Ugh, not even Tier 2 hotts. These are Tier 3, that even I would have turned away.
“Hold my Drink.. Bitches!”
Paul Piercebag. Them damn Celtics! I knew they were a bunch of douches.
Looks like you got the photo captions mixed up. Clearly, this one is more OLD YELLOWER than the KODAK logo. And the picture in the next thread.
So it’s jaundiced.
Who would know?
Even the furniture agrees, the people at this table are jaundiced.
Even my own bilirubin agrees: Billy Rubin and his jeunes filles are jaundiced.
This photo needs a urinalysis. Where’s Mr White to do the deed?
@Deltus, clearly these women are Tier 2.5. Tone 4 Loco here can at least pull that much. Do you think any of these girls get paid to do the Wild Thing?

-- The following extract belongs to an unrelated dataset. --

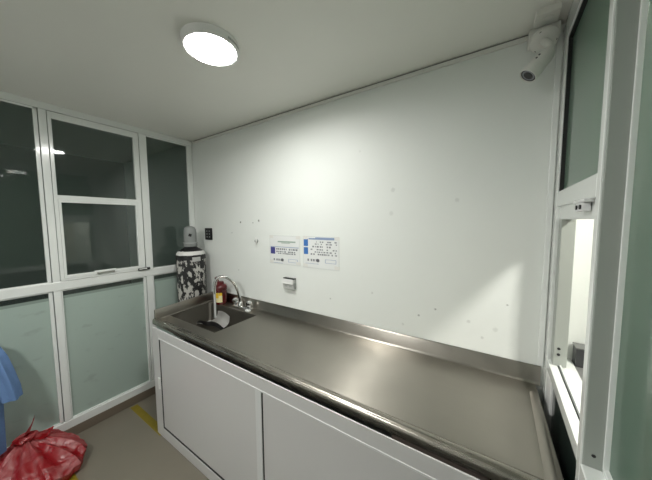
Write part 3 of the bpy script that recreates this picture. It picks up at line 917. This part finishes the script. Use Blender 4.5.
# ------------------------------------------------------------------ red bag
rnd = random.Random(3)
def fold(a, z): return .030 * math.sin(7 * a + 3 * z * 8) + .018 * math.sin(13 * a + 1.3) + .012 * math.sin(23 * a + 9 * z)
bg = thing('waste_bag', 'translucent red plastic waste bag with a tied top on the floor', 'bag', (.265, -1.36, FL))
bm = B()
NS, rings = 96, []
cx, cy = .30, -1.36
cx, cy = .265, -1.36
apx, apy = .125, -1.40
prof = [(.06, 0.0), (.19, .002), (.225, .03), (.238, .075), (.228, .115), (.195, .155), (.145, .185), (.095, .207), (.055, .222), (.036, .234), (.032, .246)]
for r_, z in prof:
    ring = []
    sh_t = max(0.0, (z - .06) / .186) ** 1.3
    ox, oy = cx + (apx - cx) * sh_t, cy + (apy - cy) * sh_t
    g = max(0, (z - .07) / .15)
    for k in range(NS):
        a = 2 * math.pi * k / NS
        f = .10 * math.sin(2 * a + .6) * (1 - g) + .055 * math.sin(11 * a + 5 * z) * (.4 + 1.6 * g) + .035 * math.sin(19 * a + 1.3) * (.4 + 1.6 * g) + .02 * math.sin(31 * a + 9 * z)
        rr = r_ * (1 + f)
        ring.append(bm.verts.new((max(.012, ox + rr * math.cos(a)), oy + rr * math.sin(a), FL + z + (.012 * math.sin(5 * a + 2) + .008 * math.sin(13 * a) if z > .02 else 0))))
    rings.append(ring)
for a, b in zip(rings, rings[1:]):
    for k in range(NS): bm.faces.new((a[k], a[(k + 1) % NS], b[(k + 1) % NS], b[k]))
bm.faces.new(rings[0][::-1])
obj('bag_body', bm, MBAG, bg, smooth=True)
zt = FL + .242
bm = B()
tube(bm, smooth_path([(apx + .042, apy, zt), (apx, apy + .042, zt + .004), (apx - .042, apy, zt), (apx, apy - .042, zt + .004), (apx + .042, apy + .01, zt + .010), (apx + .01, apy + .05, zt + .016)], 5), .020, 10)
obj('knot', bm, MBAG, bg, smooth=True)
for (ang, ln_, hh) in ((1.3, .05, .12), (1.05, .14, .005), (-.6, .07, .015)):
    bm = B(); prev = None
    for k in range(7):
        t = k / 6
        wd = .018 + .045 * t - .05 * max(0, t - .7) * 2
        dx, dy = math.cos(ang), math.sin(ang)
        c = (apx + dx * ln_ * t, apy + dy * ln_ * t, zt + .008 + hh * t + .010 * math.sin(5 * t + ang))
        col = [bm.verts.new((c[0] - dy * wd * q, c[1] + dx * wd * q, c[2] + .012 * math.sin(4 * q + 3 * t))) for q in (-1, -.5, 0, .5, 1)]
        if prev:
            for j in range(4): bm.faces.new((prev[j], col[j], col[j + 1], prev[j + 1]))
        prev = col
    bmesh.ops.solidify(bm, geom=list(bm.faces), thickness=.0015)
    obj('tied_end', bm, MBAG, bg, smooth=True)

# ------------------------------------------------------------------ blue gown hanging at the left edge
gw = thing('blue_gown', 'blue disposable gown hanging at the left edge above the red bag', 'gown', (.12, -1.62, .13))
def loft(bm, secs, seg=40, fold_amp=.012, nf=9):
    """secs: (cx, cy, z, rx, ry)"""
    rs = []
    for i, (a, b_, z, rx, ry) in enumerate(secs):
        ring = []
        for k in range(seg):
            t = 2 * math.pi * k / seg
            f = 1 + fold_amp / max(.03, min(rx, ry)) * math.sin(nf * t + i * .35) * .5
            ring.append(bm.verts.new((a + rx * f * math.cos(t), b_ + ry * f * math.sin(t), z)))
        rs.append(ring)
    for a, b_ in zip(rs, rs[1:]):
        for k in range(seg): bm.faces.new((a[k], a[(k + 1) % seg], b_[(k + 1) % seg], b_[k]))
    return rs
bm = B()
rs = loft(bm, [(.14, -1.66, .15, .085, .165), (.14, -1.66, .40, .080, .170), (.14, -1.66, .65, .075, .178), (.14, -1.655, .85, .070, .178), (.14, -1.65, .935, .055, .165), (.14, -1.65, .985, .035, .12), (.14, -1.65, 1.005, .02, .07)])
bm.faces.new(rs[-1])
obj('gown_body', bm, MCLOTH, gw, smooth=True)
bm = B()
rs = loft(bm, [(.19, -1.445, .525, .060, .044), (.19, -1.452, .60, .062, .046), (.185, -1.472, .72, .060, .046), (.175, -1.492, .83, .054, .042), (.165, -1.518, .905, .045, .040), (.155, -1.55, .945, .02, .03)], 28, .014, 5)
bm.faces.new(rs[-1])
obj('sleeve', bm, MCLOTH, gw, smooth=True)
bm = B(); tube(bm, [(.14, -1.65, .99), (.13, -1.65, 1.04), (.06, -1.65, 1.05), (.01, -1.65, 1.05)], .008, 8)
obj('hanging_loop', bm, MCLOTH, gw, smooth=True)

@ Nancy D ^ –Agreed. That one with the shitty tats DEFINITELY needs fifty dolla to make him holla. That place looks like a fucking Denny’s for God’s sake. What kind of classy club serves soda in cans, much less what appears to be either Country Time lemonade or Mello Yello in a can? Fuck this entire picture.
@ Medusa
You’re giving her too much credit, she looks like she might make him holla’ for twenty.
Please, baby baby please!
I thought this HOTCHICKSwithdouchebags.com.
@Medusa, good call on the Country Time. Hahahahaha, nothing says classy establishment like lemonade in a can.
@Rockabilly Johnny, thank you for that link. After making my original comment I had the urge to download that song. No need now. Does Robert Palmer know that Tone hijacked his stable of expressionless ladies? Who are definitely hotter than the ones pictured with Tone 4 Loco here. Check ‘em out Deltus, definitely Tier 1.
I think I got scabies just looking at the picture.
Brothabag Alex Asswipe loves his jailbaits.
dirty sleazy asshole.
He lips is curled in because he had a weiner plate before he went clubbing, or should I say chubbing.
he has puffy lips just like my p-ssy lips when i am about to get a d–k in my p-ssy
Okay, I’ll go as high as Tier 2.5. But NO higher.
Maybe he thinks biting his lip will drag his hairline back down where it was 15 years ago
isnt the blonde a pornstar
They’re as orange as the fake vinyl wraparound booth.